Cette massequ’on dit critique se fait haïr par les plus vulnérables autant que par les motorisés englués. Les cyclistes font n’importe quoi. Et quoique tentent nos hérauts des réseaux en démontrant force statistiques qu’un cycliste n’a jamais tué quiconque, notre réputation demeure détestable. que. Le peu de place qu’on nous accorde se doit encore d’être mérité.

Dans ma banlieue vallonnée peu propice aux vélos selon l’édile local, désormais dans chaque tronçon de rue à chaque carrefour que je pratique se trouve un cycliste. Ça me ravit. Un peu.

Le temps passe, la sélection dans l’espèce a du un peu s’opérer, et l’on participe désormais à davantage d’indolentes files qui serpentent liquides où chacun ne cherche qu’à rester dans le banc qui nous rend plus visibles. Cela protège des prédateurs motorisés sans pour autant que l’on sache s’éparpiller si l’un d’entre eux tentait une attaque.
Etre dans le flot, c’est un moment d’apaisement, une aspiration à laisser l’esprit vagabonder en maintenant une attention bien moins forte que seul au milieu des autos. Bien sûr on roule moins vite, parfois l’écart de celui qui précède peut surprendre, mais au fond on profite mieux.

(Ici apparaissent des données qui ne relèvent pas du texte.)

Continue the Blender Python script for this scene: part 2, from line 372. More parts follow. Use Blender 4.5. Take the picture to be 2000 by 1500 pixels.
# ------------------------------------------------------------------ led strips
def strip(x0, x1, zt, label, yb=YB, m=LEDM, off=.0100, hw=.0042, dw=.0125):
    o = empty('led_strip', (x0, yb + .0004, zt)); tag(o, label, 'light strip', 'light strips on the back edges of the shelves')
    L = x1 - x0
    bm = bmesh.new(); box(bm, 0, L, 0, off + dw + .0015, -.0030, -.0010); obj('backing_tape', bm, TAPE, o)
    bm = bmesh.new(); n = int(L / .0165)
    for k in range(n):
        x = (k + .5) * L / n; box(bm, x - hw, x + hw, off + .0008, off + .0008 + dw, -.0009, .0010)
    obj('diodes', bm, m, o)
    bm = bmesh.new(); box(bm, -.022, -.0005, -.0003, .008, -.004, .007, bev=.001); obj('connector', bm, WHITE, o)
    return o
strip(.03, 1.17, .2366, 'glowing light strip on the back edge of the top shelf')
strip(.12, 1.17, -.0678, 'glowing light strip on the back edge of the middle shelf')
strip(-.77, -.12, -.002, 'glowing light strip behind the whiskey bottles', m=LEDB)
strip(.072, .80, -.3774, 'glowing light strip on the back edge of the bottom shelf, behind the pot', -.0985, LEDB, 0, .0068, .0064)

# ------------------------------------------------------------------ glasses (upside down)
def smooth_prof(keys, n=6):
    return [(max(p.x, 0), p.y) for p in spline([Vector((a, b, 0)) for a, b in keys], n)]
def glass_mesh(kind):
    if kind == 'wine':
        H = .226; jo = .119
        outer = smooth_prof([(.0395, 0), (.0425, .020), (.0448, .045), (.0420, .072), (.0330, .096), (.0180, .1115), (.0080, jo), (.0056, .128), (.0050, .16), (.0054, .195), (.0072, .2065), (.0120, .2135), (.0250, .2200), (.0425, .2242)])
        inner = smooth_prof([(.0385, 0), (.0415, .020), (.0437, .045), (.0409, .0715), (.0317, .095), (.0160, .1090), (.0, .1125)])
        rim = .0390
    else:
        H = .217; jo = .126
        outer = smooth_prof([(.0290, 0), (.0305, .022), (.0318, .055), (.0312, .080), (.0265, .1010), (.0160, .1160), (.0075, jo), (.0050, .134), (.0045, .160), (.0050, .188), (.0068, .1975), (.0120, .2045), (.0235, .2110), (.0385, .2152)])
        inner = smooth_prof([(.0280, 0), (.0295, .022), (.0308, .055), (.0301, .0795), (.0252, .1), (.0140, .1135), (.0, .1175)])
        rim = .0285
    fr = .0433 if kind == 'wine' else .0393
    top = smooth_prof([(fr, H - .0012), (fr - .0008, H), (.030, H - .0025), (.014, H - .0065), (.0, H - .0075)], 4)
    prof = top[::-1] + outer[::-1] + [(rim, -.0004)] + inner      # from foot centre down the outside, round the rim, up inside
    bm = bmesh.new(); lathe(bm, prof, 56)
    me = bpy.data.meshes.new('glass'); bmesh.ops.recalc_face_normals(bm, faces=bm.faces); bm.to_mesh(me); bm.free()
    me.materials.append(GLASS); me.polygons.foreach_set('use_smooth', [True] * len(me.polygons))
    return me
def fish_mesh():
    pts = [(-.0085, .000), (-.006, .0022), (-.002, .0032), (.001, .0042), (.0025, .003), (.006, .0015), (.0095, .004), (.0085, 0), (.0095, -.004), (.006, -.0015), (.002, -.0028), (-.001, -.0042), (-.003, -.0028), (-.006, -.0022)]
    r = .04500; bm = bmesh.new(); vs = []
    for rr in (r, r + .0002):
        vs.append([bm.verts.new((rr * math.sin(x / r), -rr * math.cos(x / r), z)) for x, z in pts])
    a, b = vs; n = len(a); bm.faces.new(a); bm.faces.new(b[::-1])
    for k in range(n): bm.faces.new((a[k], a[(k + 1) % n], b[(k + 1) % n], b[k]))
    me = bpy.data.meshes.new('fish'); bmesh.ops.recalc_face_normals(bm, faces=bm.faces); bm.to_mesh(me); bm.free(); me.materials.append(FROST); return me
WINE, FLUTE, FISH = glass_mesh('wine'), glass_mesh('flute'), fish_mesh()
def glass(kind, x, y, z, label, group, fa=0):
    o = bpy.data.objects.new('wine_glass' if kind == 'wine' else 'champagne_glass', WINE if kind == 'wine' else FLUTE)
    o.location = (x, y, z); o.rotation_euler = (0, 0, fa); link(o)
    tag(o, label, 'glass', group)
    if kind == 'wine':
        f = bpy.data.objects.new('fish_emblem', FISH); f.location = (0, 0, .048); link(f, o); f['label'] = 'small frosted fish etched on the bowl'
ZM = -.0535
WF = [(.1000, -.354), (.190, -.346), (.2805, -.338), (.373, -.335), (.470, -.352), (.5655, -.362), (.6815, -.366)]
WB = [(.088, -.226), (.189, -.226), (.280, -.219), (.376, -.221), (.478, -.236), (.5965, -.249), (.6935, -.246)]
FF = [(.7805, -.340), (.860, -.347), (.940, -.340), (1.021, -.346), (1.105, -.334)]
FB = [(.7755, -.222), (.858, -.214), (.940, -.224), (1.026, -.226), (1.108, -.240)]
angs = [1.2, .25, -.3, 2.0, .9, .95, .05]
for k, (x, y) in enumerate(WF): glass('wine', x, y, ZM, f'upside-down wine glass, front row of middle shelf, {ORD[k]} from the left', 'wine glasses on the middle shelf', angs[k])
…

C’est mercredi. Hier soir tous les canaux d’information ont appelé le grand froid, les routes blanchies, la N118 est fermée.

Je roule seul sur Vercingétorix.

Dans le faisceau de mes phares, la pluie projette des étincelles pareilles à la disqueuse, le bruit en moins. C’est une magie pareille aux saltimbanques cracheurs de feux. Ce soir, la route est sèche et l’étincelle se produit ! C’est du sel que crache mes pneus dans le rai de lumière. Je redécouvre ces longs moments où la coulée verte n’était qu’a moi, le temps de mon passage. Laissé aux suivants pour qu’ils savourent les même délices.

Je suis partagé. De quoi me plaindrai-je après vous avoir tant vanté les bonheurs de la locomotion à pédale que de vous voir si nombreux aujourd’hui ? Loin d’être un pionnier, j’ai goûté la solitude dans nos rues et je l’ai aimée. Une once de nostalgie avouée.

Quand je vous vois vous amasser sur le sas, je vous aurai bien proposé de découvrir d’autres chemins, et j’ai préférer filer pour rêver aux ailleurs loin des villes.